### Exercise directions
The lines from the top of the material through the line with "SC.view_settings.use_curve_mapping = False" are to be set down exactly. Leave the pictures out.

### Given data
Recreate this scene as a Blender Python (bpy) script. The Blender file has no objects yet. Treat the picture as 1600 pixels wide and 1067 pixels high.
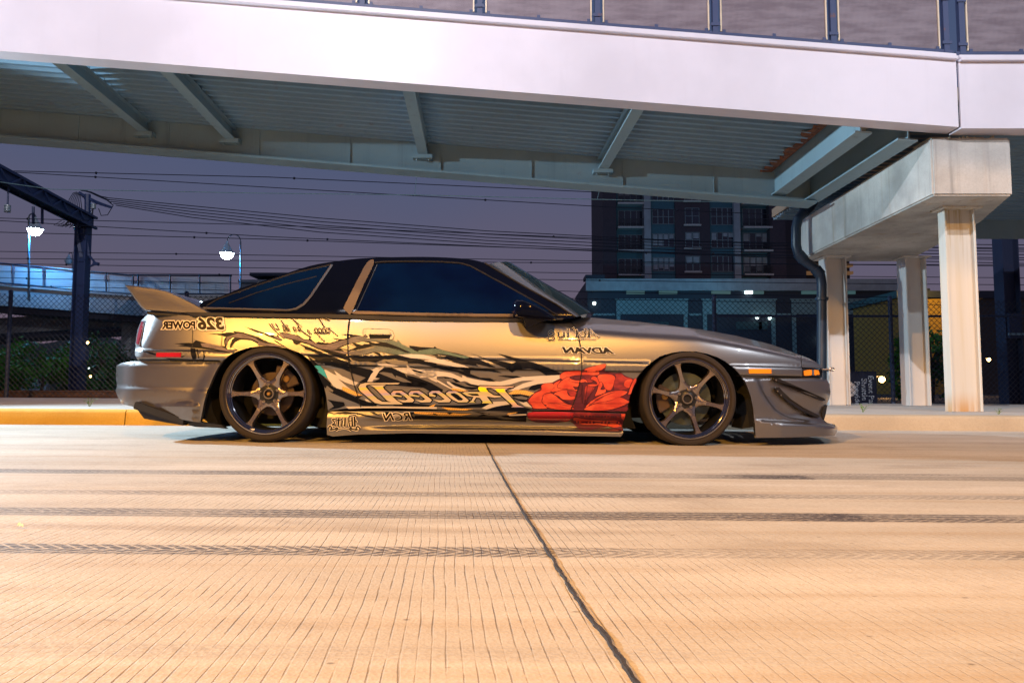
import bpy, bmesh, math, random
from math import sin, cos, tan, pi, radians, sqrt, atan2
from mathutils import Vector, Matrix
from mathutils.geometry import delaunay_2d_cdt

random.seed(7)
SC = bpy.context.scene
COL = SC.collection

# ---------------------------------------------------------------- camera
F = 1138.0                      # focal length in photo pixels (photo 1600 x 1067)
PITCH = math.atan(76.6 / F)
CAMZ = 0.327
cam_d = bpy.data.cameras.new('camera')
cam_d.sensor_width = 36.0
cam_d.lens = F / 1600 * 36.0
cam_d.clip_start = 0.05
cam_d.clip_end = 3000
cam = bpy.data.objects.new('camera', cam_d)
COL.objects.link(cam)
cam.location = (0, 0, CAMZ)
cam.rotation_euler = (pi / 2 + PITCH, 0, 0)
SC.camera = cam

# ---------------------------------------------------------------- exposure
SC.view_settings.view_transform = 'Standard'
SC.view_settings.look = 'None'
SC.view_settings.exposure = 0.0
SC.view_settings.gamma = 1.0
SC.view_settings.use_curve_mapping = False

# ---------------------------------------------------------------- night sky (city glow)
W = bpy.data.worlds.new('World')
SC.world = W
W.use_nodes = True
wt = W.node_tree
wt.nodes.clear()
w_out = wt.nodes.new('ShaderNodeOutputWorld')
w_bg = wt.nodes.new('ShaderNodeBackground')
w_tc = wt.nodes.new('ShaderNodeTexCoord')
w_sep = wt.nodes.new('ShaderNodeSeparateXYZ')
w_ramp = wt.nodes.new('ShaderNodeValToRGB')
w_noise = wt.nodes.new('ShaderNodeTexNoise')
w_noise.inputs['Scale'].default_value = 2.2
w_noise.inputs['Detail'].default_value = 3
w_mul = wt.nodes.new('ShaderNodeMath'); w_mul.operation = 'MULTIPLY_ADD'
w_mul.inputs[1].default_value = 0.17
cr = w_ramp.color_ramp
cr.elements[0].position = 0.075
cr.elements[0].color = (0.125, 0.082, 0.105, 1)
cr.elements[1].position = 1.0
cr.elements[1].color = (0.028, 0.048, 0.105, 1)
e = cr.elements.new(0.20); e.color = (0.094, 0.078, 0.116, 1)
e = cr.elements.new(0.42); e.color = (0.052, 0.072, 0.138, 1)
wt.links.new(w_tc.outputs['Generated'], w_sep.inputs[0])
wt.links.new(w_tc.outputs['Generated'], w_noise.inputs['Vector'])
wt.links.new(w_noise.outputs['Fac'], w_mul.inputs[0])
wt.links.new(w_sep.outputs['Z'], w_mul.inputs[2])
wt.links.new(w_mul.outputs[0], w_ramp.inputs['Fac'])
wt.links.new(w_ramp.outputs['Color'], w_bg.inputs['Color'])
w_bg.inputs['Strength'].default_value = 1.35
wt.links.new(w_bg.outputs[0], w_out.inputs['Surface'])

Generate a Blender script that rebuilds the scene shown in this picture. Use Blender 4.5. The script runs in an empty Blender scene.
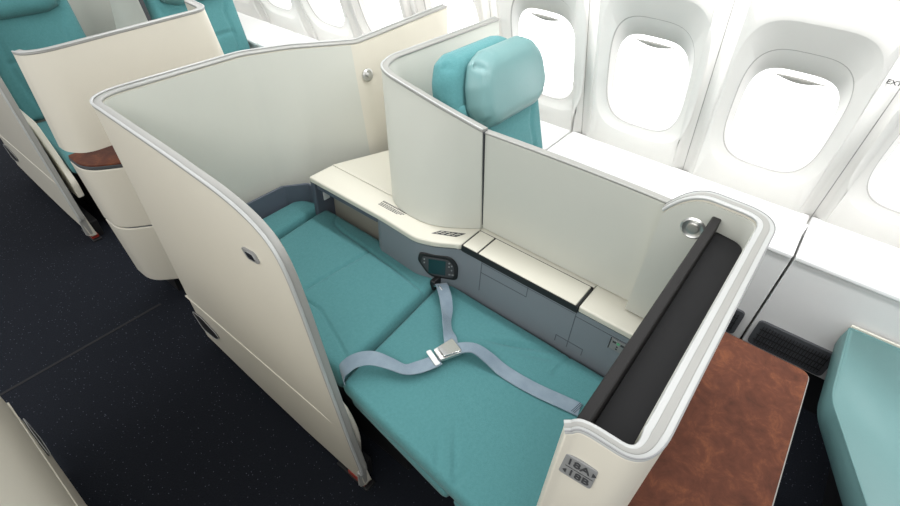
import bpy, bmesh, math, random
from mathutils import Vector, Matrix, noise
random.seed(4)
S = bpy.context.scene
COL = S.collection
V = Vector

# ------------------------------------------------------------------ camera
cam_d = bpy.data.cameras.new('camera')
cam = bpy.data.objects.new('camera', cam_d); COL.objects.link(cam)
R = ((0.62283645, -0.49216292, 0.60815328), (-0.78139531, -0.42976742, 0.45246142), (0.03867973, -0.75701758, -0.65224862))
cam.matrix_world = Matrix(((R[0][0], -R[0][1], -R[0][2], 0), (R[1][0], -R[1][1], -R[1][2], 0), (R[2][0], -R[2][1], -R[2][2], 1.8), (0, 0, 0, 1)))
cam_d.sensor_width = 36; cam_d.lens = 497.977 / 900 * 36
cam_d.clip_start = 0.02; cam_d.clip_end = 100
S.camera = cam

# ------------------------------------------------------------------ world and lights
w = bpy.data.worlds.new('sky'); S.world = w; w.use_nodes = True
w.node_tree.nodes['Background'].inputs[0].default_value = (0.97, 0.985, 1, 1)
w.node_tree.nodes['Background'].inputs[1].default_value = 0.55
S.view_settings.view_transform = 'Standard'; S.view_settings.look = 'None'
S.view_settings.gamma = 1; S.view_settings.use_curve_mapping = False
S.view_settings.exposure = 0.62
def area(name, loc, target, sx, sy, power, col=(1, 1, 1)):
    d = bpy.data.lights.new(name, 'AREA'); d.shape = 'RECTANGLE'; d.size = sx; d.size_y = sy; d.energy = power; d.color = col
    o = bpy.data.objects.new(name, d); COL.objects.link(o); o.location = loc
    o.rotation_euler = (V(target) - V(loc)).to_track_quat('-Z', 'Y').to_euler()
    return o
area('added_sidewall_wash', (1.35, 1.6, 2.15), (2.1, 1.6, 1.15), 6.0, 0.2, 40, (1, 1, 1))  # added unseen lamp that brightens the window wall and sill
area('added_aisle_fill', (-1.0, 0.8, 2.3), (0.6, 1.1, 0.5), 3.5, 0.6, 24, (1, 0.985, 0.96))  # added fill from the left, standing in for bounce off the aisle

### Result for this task
Recreate this scene as a Blender Python (bpy) script. The Blender file has no objects yet. Treat the picture as 1600 pixels wide and 1067 pixels high.
import bpy, bmesh, math, random
from math import sin, cos, tan, pi, radians, sqrt, atan2
from mathutils import Vector, Matrix
from mathutils.geometry import delaunay_2d_cdt

random.seed(7)
SC = bpy.context.scene
COL = SC.collection

# ---------------------------------------------------------------- camera
F = 1138.0                      # focal length in photo pixels (photo 1600 x 1067)
PITCH = math.atan(76.6 / F)
CAMZ = 0.327
cam_d = bpy.data.cameras.new('camera')
cam_d.sensor_width = 36.0
cam_d.lens = F / 1600 * 36.0
cam_d.clip_start = 0.05
cam_d.clip_end = 3000
cam = bpy.data.objects.new('camera', cam_d)
COL.objects.link(cam)
cam.location = (0, 0, CAMZ)
cam.rotation_euler = (pi / 2 + PITCH, 0, 0)
SC.camera = cam

# ---------------------------------------------------------------- exposure
SC.view_settings.view_transform = 'Standard'
SC.view_settings.look = 'None'
SC.view_settings.exposure = 0.0
SC.view_settings.gamma = 1.0
SC.view_settings.use_curve_mapping = False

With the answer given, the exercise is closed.